3. We have entered into the Expense Support Agreement with the Adviser pursuant to which the Adviser is obligated to advance all of our "Other Operating Expenses" (each, a "Required Expense Payment") for the 12-month period commencing September 23, 2022, and unless terminated, for each successive one-year period, to the effect that such expenses do not exceed 0.70% (on an annualized basis) of the Fund's NAV. The Adviser may elect to pay, at such times as the Adviser determines, certain expenses on our behalf (each, a "Voluntary Expense Payment" and together with a Required Expense Payment, the "Expense Payments"), provided that no portion of the payment will be used to pay any interest expense or distribution and/or shareholder servicing fees of the Fund. The Adviser will be entitled to reimbursement of an Expense Payment from Fund under certain conditions. However, the Adviser has waived its right to receive any reimbursement effective from the Fund's inception date until such time as revoked by the Adviser upon thirty days' prior written notice to the Fund. Because the Adviser's obligation to make Voluntary Expense Payments is voluntary, the fees above do not reflect the impact of any Voluntary Expense Payments from the Adviser.
Risk Factors
Investors should review the offering documents, including the description of risk factors contained in the Fund's Prospectus (the "Prospectus"), prior to making a decision to invest in the securities described herein. The Prospectus will include more complete descriptions of the risks described below as well as additional risks relating to, among other things, conflicts of interest and regulatory and tax matters. Any decision to invest in the securities described herein should be made after reviewing such Prospectus, conducting such investigations as the investor deems necessary and consulting the investor’s own legal, accounting and tax advisors in order to make an independent determination of the suitability and consequences of an investment in the Fund.
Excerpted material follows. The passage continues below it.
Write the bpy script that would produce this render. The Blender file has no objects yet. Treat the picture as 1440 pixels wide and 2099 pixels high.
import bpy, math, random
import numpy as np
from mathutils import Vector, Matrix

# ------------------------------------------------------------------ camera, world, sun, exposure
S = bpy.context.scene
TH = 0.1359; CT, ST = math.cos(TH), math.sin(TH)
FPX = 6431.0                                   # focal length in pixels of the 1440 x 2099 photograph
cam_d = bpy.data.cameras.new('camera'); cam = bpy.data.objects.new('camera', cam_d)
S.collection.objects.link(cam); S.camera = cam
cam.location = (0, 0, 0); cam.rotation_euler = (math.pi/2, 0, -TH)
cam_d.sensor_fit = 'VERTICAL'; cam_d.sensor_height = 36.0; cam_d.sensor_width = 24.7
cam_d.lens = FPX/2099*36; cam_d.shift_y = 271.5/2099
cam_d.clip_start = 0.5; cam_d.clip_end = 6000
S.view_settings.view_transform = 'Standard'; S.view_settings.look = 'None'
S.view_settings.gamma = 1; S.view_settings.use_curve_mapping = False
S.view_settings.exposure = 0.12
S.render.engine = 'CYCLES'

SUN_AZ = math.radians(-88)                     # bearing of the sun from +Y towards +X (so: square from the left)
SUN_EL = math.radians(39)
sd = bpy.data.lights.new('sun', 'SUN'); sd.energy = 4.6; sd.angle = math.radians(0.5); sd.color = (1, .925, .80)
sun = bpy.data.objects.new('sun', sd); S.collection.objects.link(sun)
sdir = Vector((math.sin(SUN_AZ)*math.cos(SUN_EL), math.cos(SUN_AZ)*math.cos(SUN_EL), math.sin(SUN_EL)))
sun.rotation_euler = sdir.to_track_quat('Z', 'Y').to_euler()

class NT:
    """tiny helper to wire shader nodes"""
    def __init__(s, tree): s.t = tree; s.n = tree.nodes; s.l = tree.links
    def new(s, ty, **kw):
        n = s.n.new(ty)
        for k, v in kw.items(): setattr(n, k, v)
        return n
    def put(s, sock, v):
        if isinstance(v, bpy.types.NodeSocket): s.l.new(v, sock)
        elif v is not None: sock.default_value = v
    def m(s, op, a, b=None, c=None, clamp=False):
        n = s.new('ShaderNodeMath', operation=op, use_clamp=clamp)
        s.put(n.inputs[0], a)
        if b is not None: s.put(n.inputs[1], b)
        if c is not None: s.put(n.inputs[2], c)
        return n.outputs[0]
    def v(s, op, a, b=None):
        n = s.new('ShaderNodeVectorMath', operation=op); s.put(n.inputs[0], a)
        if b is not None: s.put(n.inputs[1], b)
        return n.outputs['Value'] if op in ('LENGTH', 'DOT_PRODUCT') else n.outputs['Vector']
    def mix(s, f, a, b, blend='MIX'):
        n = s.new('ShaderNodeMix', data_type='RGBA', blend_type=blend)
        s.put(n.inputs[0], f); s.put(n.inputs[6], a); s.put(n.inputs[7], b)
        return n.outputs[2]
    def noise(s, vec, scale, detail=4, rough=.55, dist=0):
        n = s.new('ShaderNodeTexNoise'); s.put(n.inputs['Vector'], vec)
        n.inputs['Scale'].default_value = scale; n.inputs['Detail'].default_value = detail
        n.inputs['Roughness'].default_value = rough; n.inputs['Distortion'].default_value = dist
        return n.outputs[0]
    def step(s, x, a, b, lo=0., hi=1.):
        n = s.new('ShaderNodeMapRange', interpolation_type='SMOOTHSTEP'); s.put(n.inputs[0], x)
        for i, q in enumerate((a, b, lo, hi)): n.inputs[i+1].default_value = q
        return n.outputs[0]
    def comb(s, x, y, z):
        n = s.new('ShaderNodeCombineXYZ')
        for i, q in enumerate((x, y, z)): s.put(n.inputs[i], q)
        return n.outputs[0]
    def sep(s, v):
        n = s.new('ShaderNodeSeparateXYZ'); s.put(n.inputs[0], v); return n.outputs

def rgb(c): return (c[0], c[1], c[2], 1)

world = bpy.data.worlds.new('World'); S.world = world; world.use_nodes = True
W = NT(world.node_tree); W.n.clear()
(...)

We have no prior operating history and there is no assurance that we will achieve our investment objective.
An investment in our Common Shares may not be appropriate for all investors and is not designed to be a complete investment program.
This is a “blind pool” offering and thus you will not have the opportunity to evaluate our investments before we make them.
You should not expect to be able to sell your shares regardless of how we perform.
You should consider that you may not have access to the money you invest for an extended period of time.
We do not intend to list our shares on any securities exchange, and we do not expect a secondary market in our shares to develop.
Because you may be unable to sell your shares, you will be unable to reduce your exposure in any market downturn.
We intend to implement a share repurchase program, but only a limited number of shares will be eligible for repurchase and repurchases will be subject to available liquidity and other significant restrictions.
An investment in our Common Shares is not suitable for you if you need access to the money you invest.
We cannot guarantee that we will make distributions, and if we do we may fund such distributions from sources other than cash flow from operations, including, without limitation, the sale of assets, borrowings, or return of capital, and we have no limits on the amounts we may pay from such sources.
Distributions may also be funded in significant part, directly or indirectly, from temporary waivers or expense reimbursements borne by the Adviser or its affiliates, that may be subject to reimbursement to the Adviser or its affiliates. The repayment of any amounts owed to the Adviser or its affiliates will reduce future distributions to which you would otherwise be entitled.
We use leverage, which will magnify the potential for loss on amounts invested in us.
We qualify as an “emerging growth company” as defined in the Jumpstart Our Business Startups Act and we cannot be certain if the reduced disclosure requirements applicable to emerging growth companies will make our Common Shares less attractive to investors.
We intend to invest primarily in securities that are rated below investment grade by rating agencies or that would be rated below investment grade if they were rated. Below investment grade securities, which are often referred to as “junk,” have predominantly speculative characteristics with respect to the issuer’s capacity to pay interest and repay principal. They may also be illiquid and difficult to value.